_What to work on:_
Scan the data. Collect each line that contains the word "scene".

Items from a dataset:
>>>>>
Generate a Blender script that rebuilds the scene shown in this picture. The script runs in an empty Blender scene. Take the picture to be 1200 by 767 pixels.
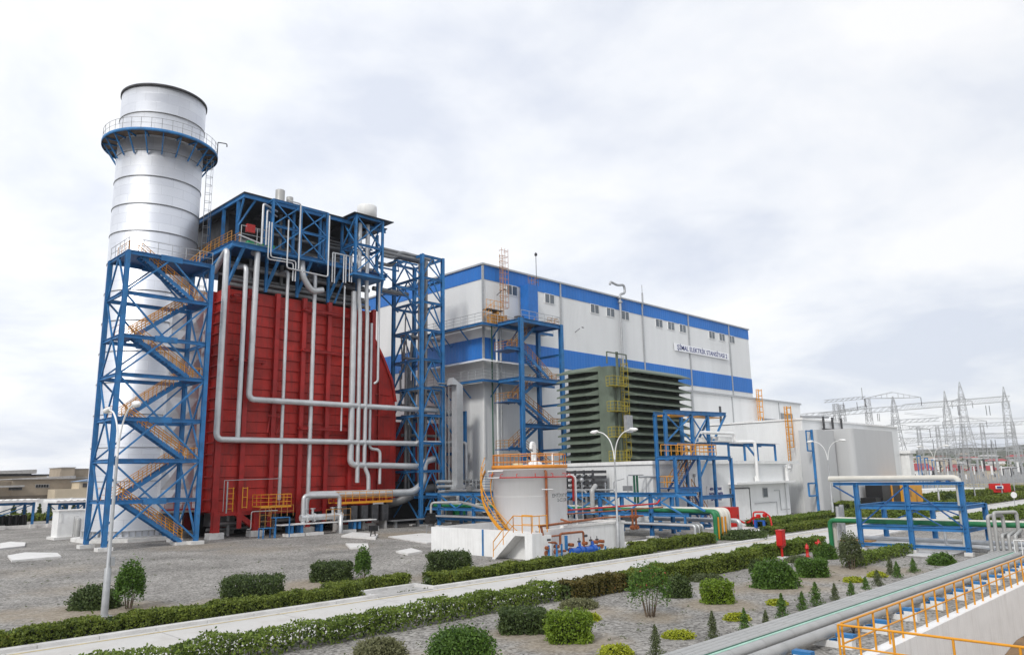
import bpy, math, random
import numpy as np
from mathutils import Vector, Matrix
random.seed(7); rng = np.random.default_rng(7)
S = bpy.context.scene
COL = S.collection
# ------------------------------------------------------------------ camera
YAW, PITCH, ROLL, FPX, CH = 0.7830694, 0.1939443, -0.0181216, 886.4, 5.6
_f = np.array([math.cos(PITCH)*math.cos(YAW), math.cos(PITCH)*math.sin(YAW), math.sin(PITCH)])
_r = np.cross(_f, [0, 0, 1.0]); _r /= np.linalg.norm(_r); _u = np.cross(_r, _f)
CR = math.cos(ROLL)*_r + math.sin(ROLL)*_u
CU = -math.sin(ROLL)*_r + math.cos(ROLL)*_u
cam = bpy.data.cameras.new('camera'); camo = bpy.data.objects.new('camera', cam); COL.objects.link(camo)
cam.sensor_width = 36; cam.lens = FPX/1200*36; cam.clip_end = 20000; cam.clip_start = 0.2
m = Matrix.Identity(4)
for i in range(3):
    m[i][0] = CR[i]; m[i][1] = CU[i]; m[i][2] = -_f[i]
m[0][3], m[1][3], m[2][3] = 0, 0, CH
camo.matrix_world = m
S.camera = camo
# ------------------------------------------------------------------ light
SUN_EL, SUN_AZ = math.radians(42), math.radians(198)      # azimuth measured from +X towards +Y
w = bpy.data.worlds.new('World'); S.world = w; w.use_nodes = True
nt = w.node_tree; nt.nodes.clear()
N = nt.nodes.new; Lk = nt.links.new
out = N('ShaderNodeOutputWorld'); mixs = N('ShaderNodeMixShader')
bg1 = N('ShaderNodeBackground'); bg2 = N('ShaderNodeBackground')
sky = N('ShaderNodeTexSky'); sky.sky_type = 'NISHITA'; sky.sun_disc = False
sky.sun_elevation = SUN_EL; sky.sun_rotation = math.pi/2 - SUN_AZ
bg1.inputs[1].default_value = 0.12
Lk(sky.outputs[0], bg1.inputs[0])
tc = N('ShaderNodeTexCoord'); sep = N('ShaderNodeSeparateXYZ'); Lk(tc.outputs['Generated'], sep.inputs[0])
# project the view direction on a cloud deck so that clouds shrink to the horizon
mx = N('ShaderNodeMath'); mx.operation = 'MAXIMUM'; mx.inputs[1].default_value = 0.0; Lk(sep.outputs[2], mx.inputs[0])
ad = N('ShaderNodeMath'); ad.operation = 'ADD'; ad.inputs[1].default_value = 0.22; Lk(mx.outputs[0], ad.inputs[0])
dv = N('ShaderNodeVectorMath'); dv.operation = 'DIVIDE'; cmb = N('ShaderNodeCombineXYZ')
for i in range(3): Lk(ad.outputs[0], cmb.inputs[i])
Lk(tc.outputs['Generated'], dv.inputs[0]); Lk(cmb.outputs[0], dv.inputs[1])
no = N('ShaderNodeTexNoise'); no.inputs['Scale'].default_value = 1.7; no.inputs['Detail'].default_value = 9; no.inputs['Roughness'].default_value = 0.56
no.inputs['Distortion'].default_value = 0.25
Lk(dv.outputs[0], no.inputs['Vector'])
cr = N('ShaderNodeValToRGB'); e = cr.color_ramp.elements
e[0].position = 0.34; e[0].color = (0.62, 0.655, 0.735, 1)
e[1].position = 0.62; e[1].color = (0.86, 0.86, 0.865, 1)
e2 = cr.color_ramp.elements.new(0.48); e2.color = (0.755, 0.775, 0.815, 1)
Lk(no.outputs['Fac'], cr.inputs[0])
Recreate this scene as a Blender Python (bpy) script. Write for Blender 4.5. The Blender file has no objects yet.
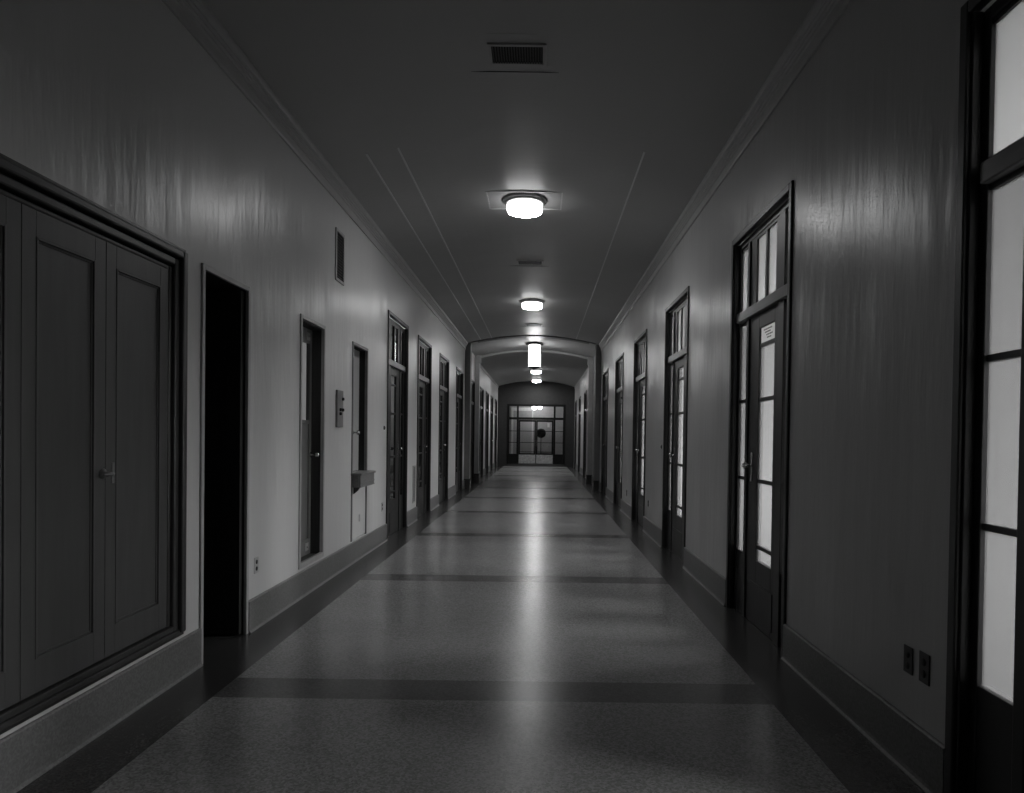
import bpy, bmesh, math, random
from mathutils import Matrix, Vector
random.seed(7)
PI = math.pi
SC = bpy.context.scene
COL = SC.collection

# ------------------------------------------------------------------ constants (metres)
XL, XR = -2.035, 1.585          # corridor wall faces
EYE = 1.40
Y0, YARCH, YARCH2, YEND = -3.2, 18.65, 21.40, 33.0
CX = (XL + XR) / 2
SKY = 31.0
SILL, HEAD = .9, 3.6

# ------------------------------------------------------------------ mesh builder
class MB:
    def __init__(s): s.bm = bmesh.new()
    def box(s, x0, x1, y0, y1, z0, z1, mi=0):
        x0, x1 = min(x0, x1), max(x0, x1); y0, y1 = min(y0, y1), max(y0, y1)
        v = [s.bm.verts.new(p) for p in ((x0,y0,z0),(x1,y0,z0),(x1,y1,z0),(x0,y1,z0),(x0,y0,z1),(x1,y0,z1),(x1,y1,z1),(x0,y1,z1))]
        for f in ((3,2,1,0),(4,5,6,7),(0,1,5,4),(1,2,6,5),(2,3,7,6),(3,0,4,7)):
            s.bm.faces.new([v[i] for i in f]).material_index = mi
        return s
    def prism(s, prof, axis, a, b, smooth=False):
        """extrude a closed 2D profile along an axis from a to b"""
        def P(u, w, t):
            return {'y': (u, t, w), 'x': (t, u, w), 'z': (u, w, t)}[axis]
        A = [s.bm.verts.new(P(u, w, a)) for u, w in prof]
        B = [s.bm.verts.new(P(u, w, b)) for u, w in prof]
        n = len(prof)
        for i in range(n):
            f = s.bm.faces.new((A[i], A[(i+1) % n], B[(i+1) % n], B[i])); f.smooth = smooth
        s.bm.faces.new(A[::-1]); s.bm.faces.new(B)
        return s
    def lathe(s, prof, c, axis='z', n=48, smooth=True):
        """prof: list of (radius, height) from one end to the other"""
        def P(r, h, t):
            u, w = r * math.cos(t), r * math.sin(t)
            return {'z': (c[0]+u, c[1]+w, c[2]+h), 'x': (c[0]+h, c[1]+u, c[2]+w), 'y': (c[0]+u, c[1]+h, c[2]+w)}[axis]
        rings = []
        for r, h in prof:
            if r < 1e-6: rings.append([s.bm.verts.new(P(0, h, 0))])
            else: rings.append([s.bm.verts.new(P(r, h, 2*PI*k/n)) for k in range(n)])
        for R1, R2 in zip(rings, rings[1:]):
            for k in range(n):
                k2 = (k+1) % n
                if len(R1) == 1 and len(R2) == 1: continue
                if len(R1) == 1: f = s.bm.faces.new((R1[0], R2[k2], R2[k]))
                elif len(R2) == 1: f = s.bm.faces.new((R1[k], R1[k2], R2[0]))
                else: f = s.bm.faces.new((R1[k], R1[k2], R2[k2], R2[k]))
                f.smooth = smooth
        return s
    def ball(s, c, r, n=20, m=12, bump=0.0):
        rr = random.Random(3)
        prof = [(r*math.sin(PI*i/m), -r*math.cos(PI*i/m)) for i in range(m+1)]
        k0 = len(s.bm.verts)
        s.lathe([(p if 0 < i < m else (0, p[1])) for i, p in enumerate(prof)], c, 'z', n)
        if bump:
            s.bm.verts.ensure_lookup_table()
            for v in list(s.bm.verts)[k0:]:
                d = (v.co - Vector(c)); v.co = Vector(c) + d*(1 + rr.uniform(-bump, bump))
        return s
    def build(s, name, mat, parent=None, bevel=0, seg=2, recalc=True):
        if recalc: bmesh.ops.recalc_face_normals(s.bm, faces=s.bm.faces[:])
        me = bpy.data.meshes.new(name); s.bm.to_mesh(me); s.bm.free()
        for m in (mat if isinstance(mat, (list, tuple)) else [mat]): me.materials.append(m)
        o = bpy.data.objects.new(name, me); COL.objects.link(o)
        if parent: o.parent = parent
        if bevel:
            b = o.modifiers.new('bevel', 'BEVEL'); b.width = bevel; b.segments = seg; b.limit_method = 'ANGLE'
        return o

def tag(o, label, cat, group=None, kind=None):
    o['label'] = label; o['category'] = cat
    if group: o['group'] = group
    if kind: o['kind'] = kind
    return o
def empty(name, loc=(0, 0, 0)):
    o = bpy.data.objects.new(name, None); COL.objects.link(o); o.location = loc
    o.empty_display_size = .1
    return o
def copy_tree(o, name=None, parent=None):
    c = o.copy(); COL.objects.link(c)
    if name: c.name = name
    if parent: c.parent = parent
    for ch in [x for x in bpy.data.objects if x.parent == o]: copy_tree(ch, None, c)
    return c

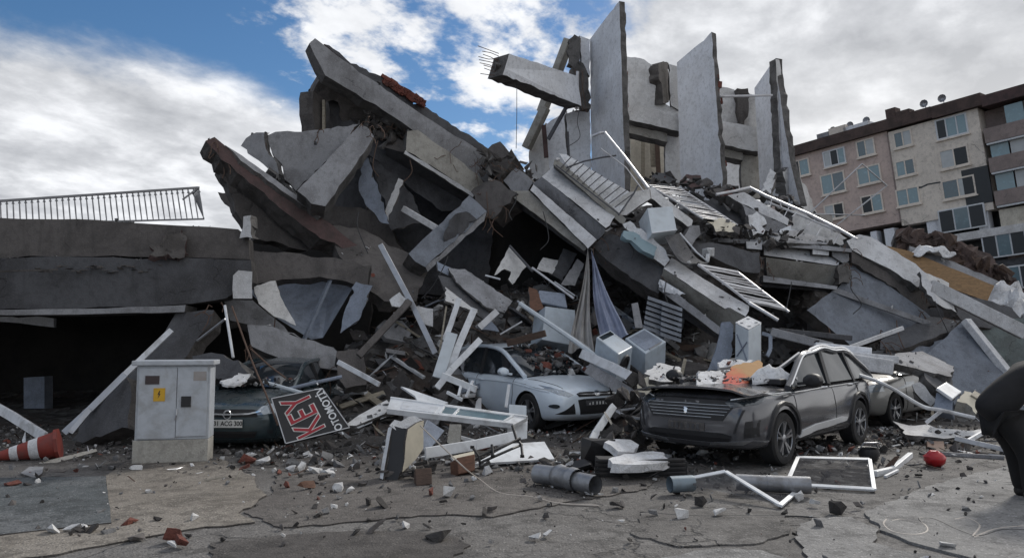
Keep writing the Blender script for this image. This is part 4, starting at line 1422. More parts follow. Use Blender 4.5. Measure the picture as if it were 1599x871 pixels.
<<<<<
_Exercise result:_
Generate a Blender script that rebuilds the scene shown in this picture. The script runs in an empty Blender scene. Take the picture to be 1200 by 767 pixels.
S = bpy.context.scene
Recreate this scene as a Blender Python (bpy) script. Write for Blender 4.5. The Blender file has no objects yet.
SC = bpy.context.scene